## Data extract
#####
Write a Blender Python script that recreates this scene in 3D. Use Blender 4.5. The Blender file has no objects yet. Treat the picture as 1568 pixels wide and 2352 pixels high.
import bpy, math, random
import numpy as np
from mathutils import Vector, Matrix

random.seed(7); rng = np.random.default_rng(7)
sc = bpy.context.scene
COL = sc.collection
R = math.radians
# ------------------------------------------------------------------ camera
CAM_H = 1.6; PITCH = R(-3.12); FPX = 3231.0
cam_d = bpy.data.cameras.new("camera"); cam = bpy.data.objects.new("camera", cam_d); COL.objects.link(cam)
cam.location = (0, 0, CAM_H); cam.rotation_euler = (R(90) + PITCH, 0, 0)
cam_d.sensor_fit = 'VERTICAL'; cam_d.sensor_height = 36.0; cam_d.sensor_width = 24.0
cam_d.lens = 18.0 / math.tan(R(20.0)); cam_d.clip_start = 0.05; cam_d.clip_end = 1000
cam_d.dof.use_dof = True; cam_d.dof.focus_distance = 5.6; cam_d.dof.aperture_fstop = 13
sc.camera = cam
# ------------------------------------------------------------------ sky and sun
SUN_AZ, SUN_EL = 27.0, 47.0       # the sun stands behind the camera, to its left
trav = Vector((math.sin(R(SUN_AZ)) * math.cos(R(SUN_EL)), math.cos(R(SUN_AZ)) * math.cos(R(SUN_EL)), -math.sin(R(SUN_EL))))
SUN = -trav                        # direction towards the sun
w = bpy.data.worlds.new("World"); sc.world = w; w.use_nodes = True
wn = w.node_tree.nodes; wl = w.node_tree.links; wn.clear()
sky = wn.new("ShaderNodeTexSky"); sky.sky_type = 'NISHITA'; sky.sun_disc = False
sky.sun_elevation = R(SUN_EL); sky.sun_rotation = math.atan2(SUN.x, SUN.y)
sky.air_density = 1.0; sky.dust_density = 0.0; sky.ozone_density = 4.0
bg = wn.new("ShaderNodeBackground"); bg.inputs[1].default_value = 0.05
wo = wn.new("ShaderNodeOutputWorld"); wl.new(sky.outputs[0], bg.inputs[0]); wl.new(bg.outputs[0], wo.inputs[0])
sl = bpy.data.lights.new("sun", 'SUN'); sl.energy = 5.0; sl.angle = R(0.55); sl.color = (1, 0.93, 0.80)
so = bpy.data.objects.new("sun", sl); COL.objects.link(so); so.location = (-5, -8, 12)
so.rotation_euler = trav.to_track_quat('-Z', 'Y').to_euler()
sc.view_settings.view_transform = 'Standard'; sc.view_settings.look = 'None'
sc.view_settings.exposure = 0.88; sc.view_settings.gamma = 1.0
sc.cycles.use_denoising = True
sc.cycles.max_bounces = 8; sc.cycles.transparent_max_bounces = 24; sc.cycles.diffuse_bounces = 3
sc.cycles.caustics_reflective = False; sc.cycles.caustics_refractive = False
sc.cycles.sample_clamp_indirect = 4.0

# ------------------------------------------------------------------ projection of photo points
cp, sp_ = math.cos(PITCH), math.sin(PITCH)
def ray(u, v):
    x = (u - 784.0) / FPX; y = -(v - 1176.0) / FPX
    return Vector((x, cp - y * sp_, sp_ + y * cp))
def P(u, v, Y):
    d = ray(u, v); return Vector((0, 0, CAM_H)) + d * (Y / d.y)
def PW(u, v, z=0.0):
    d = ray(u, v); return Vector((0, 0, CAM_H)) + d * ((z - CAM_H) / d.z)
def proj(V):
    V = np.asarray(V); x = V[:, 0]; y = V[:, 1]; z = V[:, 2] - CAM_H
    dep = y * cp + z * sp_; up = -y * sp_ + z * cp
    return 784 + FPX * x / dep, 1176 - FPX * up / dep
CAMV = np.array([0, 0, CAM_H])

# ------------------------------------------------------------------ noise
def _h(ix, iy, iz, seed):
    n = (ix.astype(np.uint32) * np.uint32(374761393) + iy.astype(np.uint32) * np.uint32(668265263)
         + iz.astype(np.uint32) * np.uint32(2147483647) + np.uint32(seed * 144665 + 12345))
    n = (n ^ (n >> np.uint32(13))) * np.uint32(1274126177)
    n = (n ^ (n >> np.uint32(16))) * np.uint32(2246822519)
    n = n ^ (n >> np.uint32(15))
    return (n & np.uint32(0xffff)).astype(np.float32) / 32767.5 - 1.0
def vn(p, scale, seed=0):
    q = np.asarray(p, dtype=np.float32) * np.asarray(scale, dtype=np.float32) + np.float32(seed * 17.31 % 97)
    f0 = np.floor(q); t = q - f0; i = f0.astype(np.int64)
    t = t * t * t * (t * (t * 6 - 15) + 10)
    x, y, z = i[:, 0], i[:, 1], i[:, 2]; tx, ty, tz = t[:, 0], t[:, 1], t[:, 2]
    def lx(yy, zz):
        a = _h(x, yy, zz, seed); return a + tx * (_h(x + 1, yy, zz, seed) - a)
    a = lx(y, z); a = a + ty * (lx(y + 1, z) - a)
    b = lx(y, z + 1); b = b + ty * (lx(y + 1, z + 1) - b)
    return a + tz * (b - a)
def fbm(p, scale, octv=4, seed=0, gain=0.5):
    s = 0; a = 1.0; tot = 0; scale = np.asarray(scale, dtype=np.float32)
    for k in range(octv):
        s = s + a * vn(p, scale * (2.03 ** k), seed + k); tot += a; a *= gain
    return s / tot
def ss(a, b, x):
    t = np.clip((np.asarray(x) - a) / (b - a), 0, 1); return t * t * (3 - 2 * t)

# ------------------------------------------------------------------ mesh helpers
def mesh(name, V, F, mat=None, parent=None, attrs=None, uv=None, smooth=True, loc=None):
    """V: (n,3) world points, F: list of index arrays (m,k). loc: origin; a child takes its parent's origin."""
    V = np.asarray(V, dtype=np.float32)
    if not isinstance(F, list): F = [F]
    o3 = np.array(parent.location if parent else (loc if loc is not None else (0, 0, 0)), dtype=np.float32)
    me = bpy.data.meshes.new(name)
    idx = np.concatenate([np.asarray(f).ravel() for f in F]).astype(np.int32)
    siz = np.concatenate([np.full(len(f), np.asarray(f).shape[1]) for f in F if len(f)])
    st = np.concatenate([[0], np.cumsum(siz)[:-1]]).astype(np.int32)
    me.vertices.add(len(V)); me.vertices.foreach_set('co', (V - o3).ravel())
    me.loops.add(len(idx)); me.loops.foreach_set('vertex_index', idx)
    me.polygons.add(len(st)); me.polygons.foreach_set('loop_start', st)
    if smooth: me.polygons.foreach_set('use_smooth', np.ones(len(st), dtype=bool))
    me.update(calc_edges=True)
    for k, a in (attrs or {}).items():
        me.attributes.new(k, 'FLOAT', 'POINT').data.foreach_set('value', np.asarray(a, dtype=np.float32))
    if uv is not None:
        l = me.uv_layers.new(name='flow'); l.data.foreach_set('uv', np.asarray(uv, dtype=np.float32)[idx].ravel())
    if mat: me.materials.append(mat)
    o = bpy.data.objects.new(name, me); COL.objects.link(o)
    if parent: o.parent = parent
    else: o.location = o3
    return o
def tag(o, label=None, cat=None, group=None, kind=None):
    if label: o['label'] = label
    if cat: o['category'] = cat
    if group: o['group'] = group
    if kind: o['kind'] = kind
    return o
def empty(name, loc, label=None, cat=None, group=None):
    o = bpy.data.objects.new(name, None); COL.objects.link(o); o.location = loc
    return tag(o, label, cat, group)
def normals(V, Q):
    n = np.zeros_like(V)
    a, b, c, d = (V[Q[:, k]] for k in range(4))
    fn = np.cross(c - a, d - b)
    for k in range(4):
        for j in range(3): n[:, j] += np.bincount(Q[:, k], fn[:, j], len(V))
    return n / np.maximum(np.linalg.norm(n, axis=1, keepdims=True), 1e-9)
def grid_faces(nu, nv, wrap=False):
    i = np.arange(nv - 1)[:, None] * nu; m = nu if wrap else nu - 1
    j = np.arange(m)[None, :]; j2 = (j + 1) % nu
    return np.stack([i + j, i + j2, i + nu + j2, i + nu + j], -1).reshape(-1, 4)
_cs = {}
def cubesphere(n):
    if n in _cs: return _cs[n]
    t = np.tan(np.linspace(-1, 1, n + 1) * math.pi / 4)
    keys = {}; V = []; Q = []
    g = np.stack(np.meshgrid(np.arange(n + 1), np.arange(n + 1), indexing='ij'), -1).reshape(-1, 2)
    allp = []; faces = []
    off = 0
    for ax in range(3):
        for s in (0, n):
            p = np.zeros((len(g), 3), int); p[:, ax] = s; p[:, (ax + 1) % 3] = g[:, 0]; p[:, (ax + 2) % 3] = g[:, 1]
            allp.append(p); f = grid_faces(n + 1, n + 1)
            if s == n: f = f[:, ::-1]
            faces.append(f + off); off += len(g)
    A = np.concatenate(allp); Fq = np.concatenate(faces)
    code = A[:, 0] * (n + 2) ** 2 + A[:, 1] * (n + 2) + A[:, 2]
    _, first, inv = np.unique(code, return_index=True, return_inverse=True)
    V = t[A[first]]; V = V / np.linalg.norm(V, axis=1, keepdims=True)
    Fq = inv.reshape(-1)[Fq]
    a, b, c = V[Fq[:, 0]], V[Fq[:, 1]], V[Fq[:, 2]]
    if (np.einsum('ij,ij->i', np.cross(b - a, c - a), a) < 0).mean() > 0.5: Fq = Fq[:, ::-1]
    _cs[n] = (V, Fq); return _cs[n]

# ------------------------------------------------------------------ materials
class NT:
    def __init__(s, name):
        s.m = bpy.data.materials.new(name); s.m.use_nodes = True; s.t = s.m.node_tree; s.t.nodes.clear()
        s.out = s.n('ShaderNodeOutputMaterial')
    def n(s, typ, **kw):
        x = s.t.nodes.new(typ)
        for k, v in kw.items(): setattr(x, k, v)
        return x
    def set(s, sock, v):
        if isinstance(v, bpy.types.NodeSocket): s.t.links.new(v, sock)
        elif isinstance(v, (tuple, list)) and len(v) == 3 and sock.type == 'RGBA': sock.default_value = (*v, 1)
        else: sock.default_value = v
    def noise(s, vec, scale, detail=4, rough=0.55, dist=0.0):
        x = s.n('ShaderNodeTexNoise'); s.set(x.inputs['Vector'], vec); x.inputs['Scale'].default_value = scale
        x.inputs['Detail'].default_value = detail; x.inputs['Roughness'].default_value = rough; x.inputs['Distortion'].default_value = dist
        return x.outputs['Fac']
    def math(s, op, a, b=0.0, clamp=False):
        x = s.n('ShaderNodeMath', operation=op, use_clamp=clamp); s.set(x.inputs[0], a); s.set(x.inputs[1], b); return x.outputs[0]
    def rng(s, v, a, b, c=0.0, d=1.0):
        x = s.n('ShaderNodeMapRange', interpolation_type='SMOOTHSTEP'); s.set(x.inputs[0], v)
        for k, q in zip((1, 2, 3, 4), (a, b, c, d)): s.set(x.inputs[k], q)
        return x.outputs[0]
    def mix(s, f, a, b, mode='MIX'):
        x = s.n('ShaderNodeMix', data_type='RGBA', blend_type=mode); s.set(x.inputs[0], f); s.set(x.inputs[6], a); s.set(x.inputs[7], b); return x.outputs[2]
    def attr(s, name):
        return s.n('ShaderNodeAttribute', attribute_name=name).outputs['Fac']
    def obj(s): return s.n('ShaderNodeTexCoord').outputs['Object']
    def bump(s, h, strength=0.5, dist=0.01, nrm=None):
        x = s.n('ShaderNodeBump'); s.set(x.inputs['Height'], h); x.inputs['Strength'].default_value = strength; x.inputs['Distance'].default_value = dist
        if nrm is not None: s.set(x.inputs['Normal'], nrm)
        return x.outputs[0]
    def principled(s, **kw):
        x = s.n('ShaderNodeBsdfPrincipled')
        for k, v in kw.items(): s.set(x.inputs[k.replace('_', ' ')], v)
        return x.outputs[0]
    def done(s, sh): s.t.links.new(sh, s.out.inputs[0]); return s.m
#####
## Work instructions
Include the first line, the line containing "from mathutils import Vector, Matrix", and every line between them, copied exactly from the material above; output no other line.

## Final answer
Write a Blender Python script that recreates this scene in 3D. Use Blender 4.5. The Blender file has no objects yet. Treat the picture as 1568 pixels wide and 2352 pixels high.
import bpy, math, random
import numpy as np
from mathutils import Vector, Matrix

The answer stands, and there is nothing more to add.